Riddle me this: I was under the impression that gas prices have already risen precipitously. Am I wrong about that? Because, unless I'm mistaken about that, I can't see how examining the possible side effects of high gas prices constitutes pissing on the poor. If I'm correct, and gas prices have gone 'way up lately (and I freely admit I could be hallucinating about that), then the effects on the poor are already happening, and were happening even before the evil, elitist, inconsiderate people on this thread started talking about high gas prices as impetus for alternative energy, conservation, and mass transit.

Could y'all explain to me how discussing something that is already happening--that is already hurting the poor--constitutes wishing ill upon the poor, or being inconsiderate of them.

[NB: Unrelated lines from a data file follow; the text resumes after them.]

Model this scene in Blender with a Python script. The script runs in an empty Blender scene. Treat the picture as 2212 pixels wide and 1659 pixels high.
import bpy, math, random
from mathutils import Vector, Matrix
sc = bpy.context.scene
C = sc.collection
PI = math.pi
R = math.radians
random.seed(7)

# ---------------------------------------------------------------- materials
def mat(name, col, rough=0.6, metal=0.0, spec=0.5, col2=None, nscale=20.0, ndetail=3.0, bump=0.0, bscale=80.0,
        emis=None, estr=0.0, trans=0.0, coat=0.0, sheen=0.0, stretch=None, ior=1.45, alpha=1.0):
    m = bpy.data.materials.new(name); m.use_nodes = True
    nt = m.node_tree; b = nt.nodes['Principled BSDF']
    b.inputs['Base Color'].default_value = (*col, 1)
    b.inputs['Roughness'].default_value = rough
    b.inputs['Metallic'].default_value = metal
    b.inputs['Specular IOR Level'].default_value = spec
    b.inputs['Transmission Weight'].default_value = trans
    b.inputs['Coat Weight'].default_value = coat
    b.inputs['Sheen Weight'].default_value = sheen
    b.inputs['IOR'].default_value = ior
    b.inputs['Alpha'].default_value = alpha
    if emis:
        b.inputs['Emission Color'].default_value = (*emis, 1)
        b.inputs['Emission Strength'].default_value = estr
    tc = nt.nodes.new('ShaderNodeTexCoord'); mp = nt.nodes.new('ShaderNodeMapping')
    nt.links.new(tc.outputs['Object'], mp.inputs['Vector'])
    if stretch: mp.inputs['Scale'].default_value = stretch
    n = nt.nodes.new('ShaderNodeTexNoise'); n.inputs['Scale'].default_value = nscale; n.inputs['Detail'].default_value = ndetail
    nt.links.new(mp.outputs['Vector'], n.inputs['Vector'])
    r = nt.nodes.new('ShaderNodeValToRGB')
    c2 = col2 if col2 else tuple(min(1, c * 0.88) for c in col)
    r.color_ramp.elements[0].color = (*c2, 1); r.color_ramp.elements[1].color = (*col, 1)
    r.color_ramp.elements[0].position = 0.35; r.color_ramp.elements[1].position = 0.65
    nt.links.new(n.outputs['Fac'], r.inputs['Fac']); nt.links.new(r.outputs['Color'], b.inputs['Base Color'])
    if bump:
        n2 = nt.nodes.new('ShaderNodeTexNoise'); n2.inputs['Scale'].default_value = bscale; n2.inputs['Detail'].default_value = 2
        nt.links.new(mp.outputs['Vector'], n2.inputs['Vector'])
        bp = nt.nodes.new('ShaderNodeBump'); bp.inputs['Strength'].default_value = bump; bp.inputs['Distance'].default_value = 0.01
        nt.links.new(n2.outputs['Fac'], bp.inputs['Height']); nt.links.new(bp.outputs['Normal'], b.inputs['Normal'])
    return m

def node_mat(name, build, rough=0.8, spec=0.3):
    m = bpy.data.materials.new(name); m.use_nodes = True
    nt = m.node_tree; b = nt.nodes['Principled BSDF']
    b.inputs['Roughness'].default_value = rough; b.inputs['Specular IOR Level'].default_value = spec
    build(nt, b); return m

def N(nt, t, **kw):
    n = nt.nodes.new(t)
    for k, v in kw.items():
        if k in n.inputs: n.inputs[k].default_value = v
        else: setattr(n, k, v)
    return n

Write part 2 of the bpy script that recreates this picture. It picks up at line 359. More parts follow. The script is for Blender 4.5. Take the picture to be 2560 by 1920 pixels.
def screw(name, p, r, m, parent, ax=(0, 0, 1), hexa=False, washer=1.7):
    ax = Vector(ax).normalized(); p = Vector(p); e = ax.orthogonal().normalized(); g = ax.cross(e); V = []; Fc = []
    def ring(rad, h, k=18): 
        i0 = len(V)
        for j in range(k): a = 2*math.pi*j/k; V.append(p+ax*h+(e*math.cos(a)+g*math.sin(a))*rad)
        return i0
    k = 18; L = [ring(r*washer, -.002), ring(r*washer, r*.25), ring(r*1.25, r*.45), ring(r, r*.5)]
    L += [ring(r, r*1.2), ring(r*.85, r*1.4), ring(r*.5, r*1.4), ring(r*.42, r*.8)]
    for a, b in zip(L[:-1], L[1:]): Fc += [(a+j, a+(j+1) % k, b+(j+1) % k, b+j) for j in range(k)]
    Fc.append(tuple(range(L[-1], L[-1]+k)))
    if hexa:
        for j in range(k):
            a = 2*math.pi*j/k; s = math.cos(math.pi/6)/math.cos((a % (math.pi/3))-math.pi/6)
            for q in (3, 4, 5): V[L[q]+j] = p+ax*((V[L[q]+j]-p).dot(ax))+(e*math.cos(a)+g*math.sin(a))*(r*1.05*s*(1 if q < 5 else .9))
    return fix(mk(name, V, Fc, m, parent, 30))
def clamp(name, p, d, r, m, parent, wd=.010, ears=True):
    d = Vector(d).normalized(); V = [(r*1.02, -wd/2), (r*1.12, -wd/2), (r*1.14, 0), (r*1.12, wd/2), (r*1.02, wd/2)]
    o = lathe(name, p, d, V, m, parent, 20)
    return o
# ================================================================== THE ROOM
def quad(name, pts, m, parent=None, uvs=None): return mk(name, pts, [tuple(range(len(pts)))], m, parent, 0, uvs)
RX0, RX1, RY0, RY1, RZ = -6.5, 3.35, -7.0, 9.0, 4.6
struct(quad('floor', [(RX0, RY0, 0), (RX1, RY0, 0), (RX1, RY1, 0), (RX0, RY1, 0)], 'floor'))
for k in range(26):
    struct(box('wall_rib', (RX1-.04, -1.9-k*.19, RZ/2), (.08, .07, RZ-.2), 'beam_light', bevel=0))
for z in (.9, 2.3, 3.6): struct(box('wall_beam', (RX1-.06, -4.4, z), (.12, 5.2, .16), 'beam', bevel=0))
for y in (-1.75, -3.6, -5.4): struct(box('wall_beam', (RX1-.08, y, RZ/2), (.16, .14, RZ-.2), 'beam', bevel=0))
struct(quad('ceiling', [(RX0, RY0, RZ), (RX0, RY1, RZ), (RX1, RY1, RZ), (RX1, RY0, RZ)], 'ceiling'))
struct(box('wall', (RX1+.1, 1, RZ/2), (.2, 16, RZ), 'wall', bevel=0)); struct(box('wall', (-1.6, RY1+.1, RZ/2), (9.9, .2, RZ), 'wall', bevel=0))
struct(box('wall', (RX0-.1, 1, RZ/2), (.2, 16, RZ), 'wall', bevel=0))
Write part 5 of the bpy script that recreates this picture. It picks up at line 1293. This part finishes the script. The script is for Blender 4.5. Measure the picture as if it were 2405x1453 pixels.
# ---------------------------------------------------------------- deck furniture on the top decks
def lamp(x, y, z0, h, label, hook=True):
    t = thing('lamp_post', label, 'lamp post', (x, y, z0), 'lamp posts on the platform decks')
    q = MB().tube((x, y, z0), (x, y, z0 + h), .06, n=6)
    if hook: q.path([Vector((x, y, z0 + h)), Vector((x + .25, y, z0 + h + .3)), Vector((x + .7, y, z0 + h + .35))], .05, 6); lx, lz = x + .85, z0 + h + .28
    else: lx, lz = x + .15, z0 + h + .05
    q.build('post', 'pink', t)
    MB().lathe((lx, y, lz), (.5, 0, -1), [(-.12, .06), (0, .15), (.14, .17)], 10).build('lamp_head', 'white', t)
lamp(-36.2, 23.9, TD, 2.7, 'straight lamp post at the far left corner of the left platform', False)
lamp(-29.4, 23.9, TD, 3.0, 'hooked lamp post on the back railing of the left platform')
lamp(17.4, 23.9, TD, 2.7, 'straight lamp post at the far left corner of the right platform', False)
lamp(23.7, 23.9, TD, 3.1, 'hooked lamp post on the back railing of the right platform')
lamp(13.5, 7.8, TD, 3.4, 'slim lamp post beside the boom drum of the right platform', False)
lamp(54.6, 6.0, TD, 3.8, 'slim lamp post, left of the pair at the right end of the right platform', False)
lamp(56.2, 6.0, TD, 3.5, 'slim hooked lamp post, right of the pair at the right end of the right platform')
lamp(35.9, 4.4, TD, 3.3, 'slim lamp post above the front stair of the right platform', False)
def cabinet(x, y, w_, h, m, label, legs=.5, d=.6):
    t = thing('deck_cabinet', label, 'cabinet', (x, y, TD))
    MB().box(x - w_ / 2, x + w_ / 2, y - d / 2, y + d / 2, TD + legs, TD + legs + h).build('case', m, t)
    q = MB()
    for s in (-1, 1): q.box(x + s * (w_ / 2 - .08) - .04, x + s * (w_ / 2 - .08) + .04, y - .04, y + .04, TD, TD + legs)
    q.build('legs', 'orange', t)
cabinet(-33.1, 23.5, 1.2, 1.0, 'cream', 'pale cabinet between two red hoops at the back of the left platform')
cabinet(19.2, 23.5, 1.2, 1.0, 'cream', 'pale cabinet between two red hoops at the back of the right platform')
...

It almost seems to me as if people are saying, "Well, if it hurts the poor to have gas prices go up, y'all should be trying to get gas prices down." But gas prices are up, no matter what we might wish, or who might be hurt by it. That's a short term reality. It's not the fault of anybody who posts on this board. Please explain to me how thinking that reviving/creating a good mass transit system is a poorer long-term solution to an already extant short-term problem than saying, "We have to keep doing what we've been doing all along." If you bring down gas prices because of the short-term harm to poor people, you're just forestalling the inevitable, and when it gets really bad, there's going to be serious, long-term pain.

I guess that puts me squarely in the hard-hearted elitist camp, but I'm damned if I can figure out why.